En cualquier otra época sin el arraigo
audiovisual actual, lo de los desnudos de Munitibar se hubiera difundido como
la aparición de alguna virgen, las apariciones solían tener un trasfondo
similar, o como la última encarnación del diablo fuera del frutal. Daba lástima
el contrito y compungido fotógrafo excusándose por haber causado dolor sin
medida a su madre o haberles hecho sentir lacerante oprobio a sus convecinos
que en tanto les considera. Pero el desnudo ante el confesionario, ahí queda,
cargado de pecado, sacrílego, simbólico.
Todo lo contrario ocurre en las
piscinas públicas de Vitoria, en las que bañarse vestida, al menos con burka,
provoca que inmediatamente se ejecute la orden del señor alcalde de expulsar de
la piscina a la ciudadana que tan intolerablemente se comporta, cual turista
indecente en la sinagoga-mezquita de Hebrón.

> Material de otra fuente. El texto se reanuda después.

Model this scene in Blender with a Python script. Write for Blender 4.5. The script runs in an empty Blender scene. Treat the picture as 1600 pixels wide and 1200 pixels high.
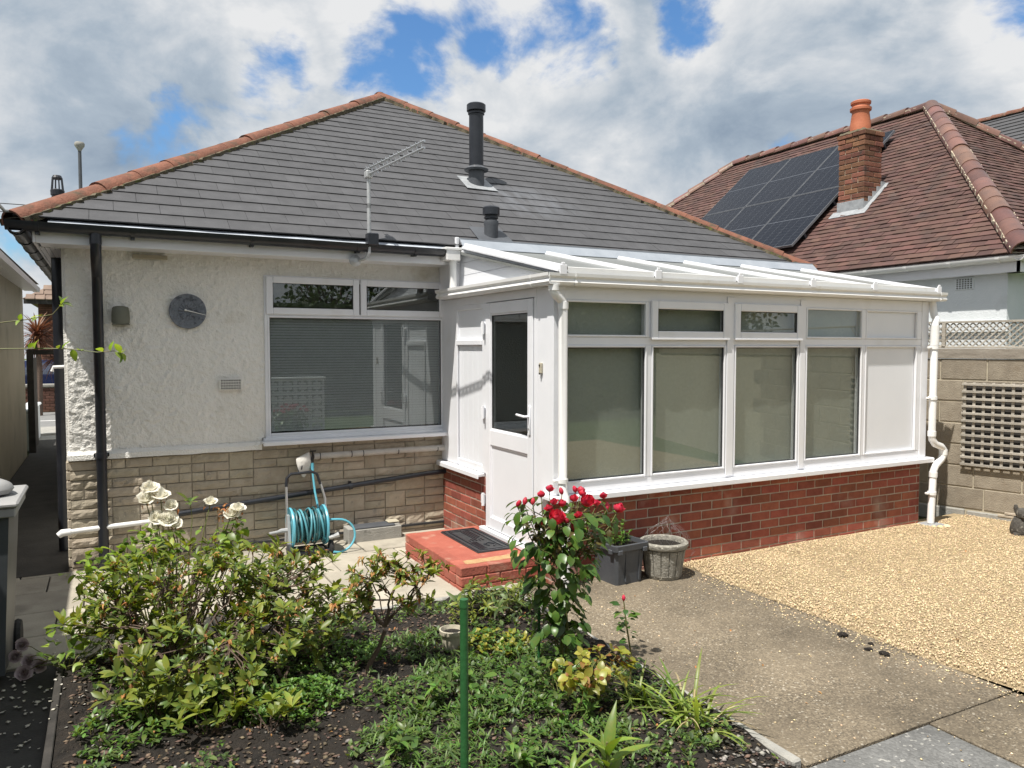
import bpy, bmesh, math, random
import numpy as np
from mathutils import Vector, Matrix, noise
random.seed(7); np.random.seed(7)
R = math.radians
SC = bpy.context.scene
COL = SC.collection

# ------------------------------------------------------------------ camera, sky, sun
cam_data = bpy.data.cameras.new('camera'); cam = bpy.data.objects.new('camera', cam_data); COL.objects.link(cam)
cam.location = (0, 0, 1.78)
cam.rotation_euler = (R(90 - 2.72), 0, R(-27.8))
cam_data.sensor_width = 36.0; cam_data.lens = 27.0; cam_data.clip_start = 0.05; cam_data.clip_end = 600
SC.camera = cam
SUN_TRAVEL = Vector((0.44, 0.20, -1.0)).normalized()
TO_SUN = -SUN_TRAVEL
sun_data = bpy.data.lights.new('sun', 'SUN'); sun_data.energy = 5.0; sun_data.angle = R(0.53); sun_data.color = (1.0, 0.95, 0.87)
sun = bpy.data.objects.new('sun', sun_data); COL.objects.link(sun)
sun.rotation_euler = SUN_TRAVEL.to_track_quat('-Z', 'Y').to_euler(); sun.location = (-8, -4, 20)
SC.view_settings.view_transform = 'Standard'; SC.view_settings.look = 'None'
SC.view_settings.exposure = 0.42; SC.view_settings.gamma = 1.0; SC.view_settings.use_curve_mapping = False

world = bpy.data.worlds.new('World'); SC.world = world; world.use_nodes = True
W = world.node_tree; W.nodes.clear()
def wn(t, **kw):
    n = W.nodes.new(t)
    for k, v in kw.items(): setattr(n, k, v)
    return n
def wl(a, b): W.links.new(a, b)
def wmath(op, a, b=None, c=None, clamp=False):
    n = wn('ShaderNodeMath', operation=op); n.use_clamp = clamp
    for i, x in enumerate((a, b, c)):
        if x is None: continue
        if isinstance(x, (int, float)): n.inputs[i].default_value = x
        else: wl(x, n.inputs[i])
    return n.outputs[0]
def wsmooth(x, lo, hi, a=0.0, b=1.0):
    n = wn('ShaderNodeMapRange', interpolation_type='SMOOTHSTEP')
    wl(x, n.inputs[0]); n.inputs[1].default_value = lo; n.inputs[2].default_value = hi; n.inputs[3].default_value = a; n.inputs[4].default_value = b
    return n.outputs[0]
sky = wn('ShaderNodeTexSky', sky_type='NISHITA'); sky.sun_disc = False
sky.sun_elevation = math.asin(TO_SUN.z); sky.sun_rotation = math.atan2(TO_SUN.x, TO_SUN.y)
sky.air_density = 1.3; sky.dust_density = 0.5; sky.ozone_density = 2.5
tc = wn('ShaderNodeTexCoord')
nrm = wn('ShaderNodeVectorMath', operation='NORMALIZE'); wl(tc.outputs['Generated'], nrm.inputs[0])
DIR = nrm.outputs[0]
def wnoise(vec, scale, detail, rough, dist, off=(0, 0, 0), st=(1, 1, 1.5)):
    mp = wn('ShaderNodeMapping'); wl(vec, mp.inputs[0]); mp.inputs[1].default_value = off; mp.inputs[3].default_value = st
    n = wn('ShaderNodeTexNoise'); n.noise_dimensions = '3D'
    wl(mp.outputs[0], n.inputs['Vector']); n.inputs['Scale'].default_value = scale; n.inputs['Detail'].default_value = detail
    n.inputs['Roughness'].default_value = rough; n.inputs['Distortion'].default_value = dist
    return n.outputs['Fac']
def wblob(d, inner, outer):
    v = wn('ShaderNodeVectorMath', operation='DOT_PRODUCT'); wl(DIR, v.inputs[0]); v.inputs[1].default_value = Vector(d).normalized()
    return wsmooth(v.outputs['Value'], math.cos(R(outer)), math.cos(R(inner)))
O1 = (3.1, 1.7, 0.4)
nA = wnoise(DIR, 5.2, 8, 0.60, 0.3, O1)
nB = wnoise(DIR, 5.2, 8, 0.60, 0.3, (O1[0] - 0.035, O1[1] - 0.02, O1[2] + 0.085))   # the same field a step towards the sun: lit and shaded flanks
def wbillow(off):
    mp = wn('ShaderNodeMapping'); wl(DIR, mp.inputs[0]); mp.inputs[1].default_value = off; mp.inputs[3].default_value = (1, 1, 1.25)
    wv = wn('ShaderNodeTexNoise'); wl(mp.outputs[0], wv.inputs['Vector']); wv.inputs['Scale'].default_value = 6; wv.inputs['Detail'].default_value = 3
    ad = wn('ShaderNodeVectorMath', operation='MULTIPLY_ADD'); wl(wv.outputs['Color'], ad.inputs[0]); ad.inputs[1].default_value = (.12, .12, .12); wl(mp.outputs[0], ad.inputs[2])
    v = wn('ShaderNodeTexVoronoi'); wl(ad.outputs[0], v.inputs['Vector']); v.inputs['Scale'].default_value = 5.6; v.inputs['Detail'].default_value = 2.0; v.inputs['Roughness'].default_value = .55; v.inputs['Lacunarity'].default_value = 2.3;
    return v.outputs['Distance']
vA = wbillow((2.2, .7, 1.9))
nC = wnoise(DIR, 2.3, 4, 0.5, 0.2, (0.3, 4.2, 1.1))
nF = wnoise(DIR, 17, 6, 0.6, 0.3, (5.3, 0.2, 2.1))
gap = None
for d, i, o, w in (((.31, .88, .365), .5, 6, .80), ((.49, .79, .372), .5, 5.5, .80), ((.179, .924, .337), 0.5, 4, .62),
                   ((.60, .704, .381), 0.5, 4, .62), ((.818, .461, .355), 0.5, 4.5, .75), ((.372, .872, .319), 0.5, 3.5, .4), ((.42, .83, .40), 2, 6, .6)):
    g = wmath('MULTIPLY', wblob(d, i, o), w)
    gap = g if gap is None else wmath('MAXIMUM', gap, g)
den = wmath('ADD', wmath('MULTIPLY', wmath('SUBTRACT', nA, 0.5), 1.5), 0.40)
den = wmath('ADD', den, wmath('MULTIPLY', wmath('SUBTRACT', nC, 0.5), 0.9))
den = wmath('ADD', den, wmath('MULTIPLY', wmath('SUBTRACT', nF, 0.5), 0.30))
den = wmath('ADD', den, wmath('MULTIPLY', wmath('SUBTRACT', 0.98, vA), 0.42))
den = wmath('SUBTRACT', den, wmath('MULTIPLY', gap, 0.52))
cover = wsmooth(den, -0.13, 0.15)
lit = wmath('ADD', wmath('MULTIPLY', wmath('SUBTRACT', nA, nB), 2.0), wmath('MULTIPLY', wmath('SUBTRACT', 0.62, vA), 0.45))
thick = wsmooth(den, 0.08, 0.62)
grey = wmath('MULTIPLY', wblob((.01, .96, .28), 2, 9), 0.42)
grey2 = wmath('MULTIPLY', wblob((.69, .66, .27), 3, 13), 0.12)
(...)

Y ayer, amigos y amigas, debatimos
largo, y sin conclusiones definitivas, sobre la portada del programa de fiestas
de Hernani, sobre su enfoque de género, o su desenfoque, sobre su inocuidad o
perversión, sobre si bailaban o se enzarzaban, sobre si era ritmo o frenesí,
sobre el akelarre. Me dicen que desde que se democratizó la belleza, las
mujeres se muestran sin cautela y advirtiéndonos de que no las tenemos por qué
tocar. Que el que nos enseñen a mirarlas sin agredirlas es un imperativo
democrático. Que no nos engañemos, que ni ellas, ni nada, ni nadie, son lo que
se cuenta que vemos, que lo que se cuenta es el solo reflejo de nuestro ojo, y
que nuestras miradas... Nos delata lo que miramos, no lo que vemos.